Raw data:
-.-.-
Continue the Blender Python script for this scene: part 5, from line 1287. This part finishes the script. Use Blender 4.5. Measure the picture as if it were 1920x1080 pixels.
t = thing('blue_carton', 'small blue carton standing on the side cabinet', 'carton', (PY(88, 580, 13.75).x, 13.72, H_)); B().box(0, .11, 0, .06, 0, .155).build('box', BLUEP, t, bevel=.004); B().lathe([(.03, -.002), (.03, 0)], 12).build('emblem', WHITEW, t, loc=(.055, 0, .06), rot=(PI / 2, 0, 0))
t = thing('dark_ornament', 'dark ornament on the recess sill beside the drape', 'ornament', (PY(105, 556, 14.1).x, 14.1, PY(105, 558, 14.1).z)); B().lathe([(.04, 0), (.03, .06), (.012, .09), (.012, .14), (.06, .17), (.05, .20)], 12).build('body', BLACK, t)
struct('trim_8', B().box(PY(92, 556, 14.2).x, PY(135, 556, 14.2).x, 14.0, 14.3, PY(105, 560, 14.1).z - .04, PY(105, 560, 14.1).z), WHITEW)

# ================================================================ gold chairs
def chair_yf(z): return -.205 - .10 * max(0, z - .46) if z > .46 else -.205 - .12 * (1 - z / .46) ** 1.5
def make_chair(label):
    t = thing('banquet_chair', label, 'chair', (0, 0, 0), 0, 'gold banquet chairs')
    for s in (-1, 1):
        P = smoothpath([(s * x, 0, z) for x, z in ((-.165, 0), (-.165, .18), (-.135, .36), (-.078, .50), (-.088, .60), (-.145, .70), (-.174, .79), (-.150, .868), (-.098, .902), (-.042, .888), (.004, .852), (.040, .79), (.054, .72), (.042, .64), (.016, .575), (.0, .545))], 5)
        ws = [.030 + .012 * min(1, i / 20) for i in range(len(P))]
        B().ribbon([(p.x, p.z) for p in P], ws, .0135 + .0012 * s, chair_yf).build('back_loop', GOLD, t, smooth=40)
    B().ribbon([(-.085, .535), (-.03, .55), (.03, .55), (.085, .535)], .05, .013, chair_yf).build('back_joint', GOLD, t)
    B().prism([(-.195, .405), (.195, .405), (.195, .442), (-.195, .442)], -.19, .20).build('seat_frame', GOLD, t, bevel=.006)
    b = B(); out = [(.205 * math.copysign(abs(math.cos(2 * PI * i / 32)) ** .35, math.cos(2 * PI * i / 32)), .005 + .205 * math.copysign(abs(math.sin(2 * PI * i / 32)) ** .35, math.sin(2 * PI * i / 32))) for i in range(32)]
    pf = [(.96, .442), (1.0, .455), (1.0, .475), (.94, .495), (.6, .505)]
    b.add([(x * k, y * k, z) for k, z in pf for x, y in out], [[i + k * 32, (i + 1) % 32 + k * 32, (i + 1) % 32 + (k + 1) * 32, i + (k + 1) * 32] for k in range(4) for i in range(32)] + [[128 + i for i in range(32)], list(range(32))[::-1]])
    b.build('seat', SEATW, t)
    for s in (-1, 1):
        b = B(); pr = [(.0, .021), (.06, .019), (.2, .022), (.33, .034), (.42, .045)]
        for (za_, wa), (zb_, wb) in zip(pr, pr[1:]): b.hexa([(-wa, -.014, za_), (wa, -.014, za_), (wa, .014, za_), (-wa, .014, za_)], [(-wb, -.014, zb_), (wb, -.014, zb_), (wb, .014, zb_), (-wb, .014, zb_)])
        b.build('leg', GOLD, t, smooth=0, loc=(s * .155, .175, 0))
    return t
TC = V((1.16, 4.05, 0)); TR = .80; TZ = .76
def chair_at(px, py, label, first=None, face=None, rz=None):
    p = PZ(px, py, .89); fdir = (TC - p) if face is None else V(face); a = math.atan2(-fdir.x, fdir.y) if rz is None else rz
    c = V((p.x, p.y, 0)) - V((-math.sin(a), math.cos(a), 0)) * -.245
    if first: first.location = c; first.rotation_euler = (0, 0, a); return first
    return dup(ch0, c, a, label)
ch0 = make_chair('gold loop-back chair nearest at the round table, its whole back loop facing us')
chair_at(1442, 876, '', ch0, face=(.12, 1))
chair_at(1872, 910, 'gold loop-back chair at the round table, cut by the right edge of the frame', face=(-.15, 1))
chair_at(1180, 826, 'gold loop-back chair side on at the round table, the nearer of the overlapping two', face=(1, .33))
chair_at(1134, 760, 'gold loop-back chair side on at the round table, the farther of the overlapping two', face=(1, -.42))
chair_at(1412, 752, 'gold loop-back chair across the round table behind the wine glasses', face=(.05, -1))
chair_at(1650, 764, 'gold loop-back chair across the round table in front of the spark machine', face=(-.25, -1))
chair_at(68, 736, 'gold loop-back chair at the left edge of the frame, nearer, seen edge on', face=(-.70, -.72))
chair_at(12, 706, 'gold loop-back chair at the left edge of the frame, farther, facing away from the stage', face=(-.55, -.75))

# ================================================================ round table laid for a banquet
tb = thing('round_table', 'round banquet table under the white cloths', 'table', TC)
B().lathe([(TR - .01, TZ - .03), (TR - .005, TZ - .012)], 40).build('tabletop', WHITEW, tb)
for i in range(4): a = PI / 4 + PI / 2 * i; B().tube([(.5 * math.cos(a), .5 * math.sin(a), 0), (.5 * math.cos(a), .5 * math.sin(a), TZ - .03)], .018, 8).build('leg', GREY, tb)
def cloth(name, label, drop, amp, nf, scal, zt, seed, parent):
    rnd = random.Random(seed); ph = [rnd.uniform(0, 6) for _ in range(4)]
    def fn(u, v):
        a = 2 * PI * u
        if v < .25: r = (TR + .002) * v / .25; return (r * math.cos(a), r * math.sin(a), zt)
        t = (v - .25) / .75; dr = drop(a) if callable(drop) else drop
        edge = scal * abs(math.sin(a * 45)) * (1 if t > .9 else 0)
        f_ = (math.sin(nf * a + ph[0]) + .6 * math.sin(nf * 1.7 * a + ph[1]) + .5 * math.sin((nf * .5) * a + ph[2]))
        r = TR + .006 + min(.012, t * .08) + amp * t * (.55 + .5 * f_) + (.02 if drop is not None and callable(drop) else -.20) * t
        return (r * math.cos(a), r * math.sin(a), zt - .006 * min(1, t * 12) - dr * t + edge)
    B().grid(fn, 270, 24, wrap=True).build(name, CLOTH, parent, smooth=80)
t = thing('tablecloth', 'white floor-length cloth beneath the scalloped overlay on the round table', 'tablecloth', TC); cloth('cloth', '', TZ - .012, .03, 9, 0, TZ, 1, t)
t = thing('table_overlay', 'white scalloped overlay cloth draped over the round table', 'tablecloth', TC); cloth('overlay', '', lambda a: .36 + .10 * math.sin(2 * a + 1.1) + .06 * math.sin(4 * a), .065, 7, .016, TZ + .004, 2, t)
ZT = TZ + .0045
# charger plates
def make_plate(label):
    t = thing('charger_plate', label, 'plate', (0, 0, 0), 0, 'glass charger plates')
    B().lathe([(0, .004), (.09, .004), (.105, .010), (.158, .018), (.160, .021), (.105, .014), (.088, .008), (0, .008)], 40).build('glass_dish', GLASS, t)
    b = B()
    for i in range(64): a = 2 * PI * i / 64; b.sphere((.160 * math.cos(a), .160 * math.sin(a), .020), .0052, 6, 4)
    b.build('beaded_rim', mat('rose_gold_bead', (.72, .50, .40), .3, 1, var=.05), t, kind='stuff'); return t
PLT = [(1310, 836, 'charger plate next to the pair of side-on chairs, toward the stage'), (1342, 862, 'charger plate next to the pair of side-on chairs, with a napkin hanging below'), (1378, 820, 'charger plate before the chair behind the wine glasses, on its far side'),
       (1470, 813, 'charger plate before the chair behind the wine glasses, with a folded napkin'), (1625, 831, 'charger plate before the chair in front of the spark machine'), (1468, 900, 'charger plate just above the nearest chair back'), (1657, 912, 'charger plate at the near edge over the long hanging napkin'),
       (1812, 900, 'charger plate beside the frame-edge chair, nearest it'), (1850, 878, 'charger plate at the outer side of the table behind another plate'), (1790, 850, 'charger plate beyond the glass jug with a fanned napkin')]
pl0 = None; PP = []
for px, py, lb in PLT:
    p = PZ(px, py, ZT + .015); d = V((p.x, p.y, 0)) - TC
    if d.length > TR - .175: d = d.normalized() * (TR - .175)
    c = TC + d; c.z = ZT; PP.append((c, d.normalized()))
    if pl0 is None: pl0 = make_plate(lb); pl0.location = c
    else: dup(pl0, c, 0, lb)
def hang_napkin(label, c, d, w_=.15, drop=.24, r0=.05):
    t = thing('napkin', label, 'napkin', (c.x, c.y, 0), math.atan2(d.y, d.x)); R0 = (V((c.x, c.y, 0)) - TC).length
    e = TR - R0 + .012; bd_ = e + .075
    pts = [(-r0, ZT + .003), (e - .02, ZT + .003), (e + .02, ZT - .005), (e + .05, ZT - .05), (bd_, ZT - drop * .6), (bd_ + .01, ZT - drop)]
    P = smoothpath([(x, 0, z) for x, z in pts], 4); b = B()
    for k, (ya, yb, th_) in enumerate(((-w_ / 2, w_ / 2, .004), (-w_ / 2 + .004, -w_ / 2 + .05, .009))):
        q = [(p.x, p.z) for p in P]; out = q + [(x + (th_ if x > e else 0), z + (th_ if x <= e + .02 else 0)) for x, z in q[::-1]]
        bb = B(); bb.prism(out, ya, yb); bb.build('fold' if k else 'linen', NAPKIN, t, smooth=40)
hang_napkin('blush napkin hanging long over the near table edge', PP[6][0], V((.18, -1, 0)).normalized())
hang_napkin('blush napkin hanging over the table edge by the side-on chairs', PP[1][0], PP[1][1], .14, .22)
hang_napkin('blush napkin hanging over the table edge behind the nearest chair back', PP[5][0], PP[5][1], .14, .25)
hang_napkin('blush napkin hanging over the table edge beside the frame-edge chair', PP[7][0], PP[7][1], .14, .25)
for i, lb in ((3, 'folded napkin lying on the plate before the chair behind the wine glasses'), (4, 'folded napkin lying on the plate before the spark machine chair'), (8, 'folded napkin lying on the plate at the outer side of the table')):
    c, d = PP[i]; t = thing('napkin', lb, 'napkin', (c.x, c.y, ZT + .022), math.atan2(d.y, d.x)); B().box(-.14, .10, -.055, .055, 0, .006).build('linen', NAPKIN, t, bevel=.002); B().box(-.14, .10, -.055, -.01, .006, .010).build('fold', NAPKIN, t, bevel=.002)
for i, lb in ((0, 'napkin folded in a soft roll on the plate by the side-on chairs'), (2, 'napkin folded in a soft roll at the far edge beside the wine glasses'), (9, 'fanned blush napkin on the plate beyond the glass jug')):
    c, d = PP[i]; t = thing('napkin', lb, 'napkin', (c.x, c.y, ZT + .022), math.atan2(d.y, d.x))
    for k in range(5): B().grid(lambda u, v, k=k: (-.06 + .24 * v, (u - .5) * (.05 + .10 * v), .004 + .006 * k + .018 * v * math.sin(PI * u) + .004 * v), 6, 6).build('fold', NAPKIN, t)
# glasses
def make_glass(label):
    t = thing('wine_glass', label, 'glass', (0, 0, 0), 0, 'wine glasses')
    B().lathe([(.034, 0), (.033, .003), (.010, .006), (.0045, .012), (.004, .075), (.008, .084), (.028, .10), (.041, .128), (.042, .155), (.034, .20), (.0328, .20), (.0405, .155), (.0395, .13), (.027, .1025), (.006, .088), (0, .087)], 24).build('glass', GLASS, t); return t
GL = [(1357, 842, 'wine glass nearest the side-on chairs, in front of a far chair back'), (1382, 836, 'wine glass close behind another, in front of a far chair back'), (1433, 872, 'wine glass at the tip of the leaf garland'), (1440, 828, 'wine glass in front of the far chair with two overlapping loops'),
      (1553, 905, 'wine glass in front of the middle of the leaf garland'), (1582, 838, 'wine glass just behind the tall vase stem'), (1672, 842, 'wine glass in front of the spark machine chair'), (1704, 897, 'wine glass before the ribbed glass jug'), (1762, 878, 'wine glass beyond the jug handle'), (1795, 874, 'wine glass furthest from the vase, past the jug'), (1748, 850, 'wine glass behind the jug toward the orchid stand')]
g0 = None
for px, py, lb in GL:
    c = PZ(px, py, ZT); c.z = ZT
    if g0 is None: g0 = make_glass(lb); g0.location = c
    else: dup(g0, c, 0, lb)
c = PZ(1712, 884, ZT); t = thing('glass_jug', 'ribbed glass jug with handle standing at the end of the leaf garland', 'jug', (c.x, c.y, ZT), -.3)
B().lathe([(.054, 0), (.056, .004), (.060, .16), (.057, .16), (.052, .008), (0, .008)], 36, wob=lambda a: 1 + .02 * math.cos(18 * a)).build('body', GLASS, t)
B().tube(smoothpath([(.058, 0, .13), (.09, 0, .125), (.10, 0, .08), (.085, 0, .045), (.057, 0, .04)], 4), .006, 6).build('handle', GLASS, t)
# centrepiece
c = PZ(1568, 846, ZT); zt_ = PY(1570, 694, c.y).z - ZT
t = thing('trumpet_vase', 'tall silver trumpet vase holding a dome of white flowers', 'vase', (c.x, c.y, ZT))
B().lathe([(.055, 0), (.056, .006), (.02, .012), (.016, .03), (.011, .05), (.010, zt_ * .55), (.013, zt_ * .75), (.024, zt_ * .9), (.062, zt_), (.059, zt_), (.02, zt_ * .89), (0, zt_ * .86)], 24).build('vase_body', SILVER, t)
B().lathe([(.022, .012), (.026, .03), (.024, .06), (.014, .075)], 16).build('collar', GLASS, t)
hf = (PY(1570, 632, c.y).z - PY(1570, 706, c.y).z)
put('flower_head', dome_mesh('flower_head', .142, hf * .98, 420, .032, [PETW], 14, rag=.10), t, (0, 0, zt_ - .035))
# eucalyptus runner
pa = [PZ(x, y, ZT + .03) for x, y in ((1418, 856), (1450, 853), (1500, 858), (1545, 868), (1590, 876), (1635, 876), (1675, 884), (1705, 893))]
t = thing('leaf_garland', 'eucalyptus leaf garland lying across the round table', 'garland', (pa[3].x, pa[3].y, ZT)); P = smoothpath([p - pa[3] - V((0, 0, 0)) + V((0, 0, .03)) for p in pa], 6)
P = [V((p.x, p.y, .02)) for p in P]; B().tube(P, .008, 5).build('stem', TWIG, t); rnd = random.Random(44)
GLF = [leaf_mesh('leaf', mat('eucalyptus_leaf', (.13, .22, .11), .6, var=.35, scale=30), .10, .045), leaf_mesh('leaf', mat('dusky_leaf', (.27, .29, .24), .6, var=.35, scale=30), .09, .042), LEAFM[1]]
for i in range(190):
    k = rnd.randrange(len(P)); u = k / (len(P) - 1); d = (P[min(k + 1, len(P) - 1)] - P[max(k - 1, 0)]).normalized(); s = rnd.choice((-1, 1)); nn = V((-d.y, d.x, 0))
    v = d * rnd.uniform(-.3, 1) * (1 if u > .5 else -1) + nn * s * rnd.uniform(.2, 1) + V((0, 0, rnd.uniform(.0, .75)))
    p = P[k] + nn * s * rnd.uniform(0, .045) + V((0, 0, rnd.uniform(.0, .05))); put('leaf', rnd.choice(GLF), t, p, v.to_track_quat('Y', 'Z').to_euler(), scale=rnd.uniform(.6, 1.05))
-.-.-
What needs to be done:
Quote exactly the stretch of lines above that starts at the first one and ends at the line with "560, 14.1).z), WHITEW)", and nothing beyond it.

Task answer:
Continue the Blender Python script for this scene: part 5, from line 1287. This part finishes the script. Use Blender 4.5. Measure the picture as if it were 1920x1080 pixels.
t = thing('blue_carton', 'small blue carton standing on the side cabinet', 'carton', (PY(88, 580, 13.75).x, 13.72, H_)); B().box(0, .11, 0, .06, 0, .155).build('box', BLUEP, t, bevel=.004); B().lathe([(.03, -.002), (.03, 0)], 12).build('emblem', WHITEW, t, loc=(.055, 0, .06), rot=(PI / 2, 0, 0))
t = thing('dark_ornament', 'dark ornament on the recess sill beside the drape', 'ornament', (PY(105, 556, 14.1).x, 14.1, PY(105, 558, 14.1).z)); B().lathe([(.04, 0), (.03, .06), (.012, .09), (.012, .14), (.06, .17), (.05, .20)], 12).build('body', BLACK, t)
struct('trim_8', B().box(PY(92, 556, 14.2).x, PY(135, 556, 14.2).x, 14.0, 14.3, PY(105, 560, 14.1).z - .04, PY(105, 560, 14.1).z), WHITEW)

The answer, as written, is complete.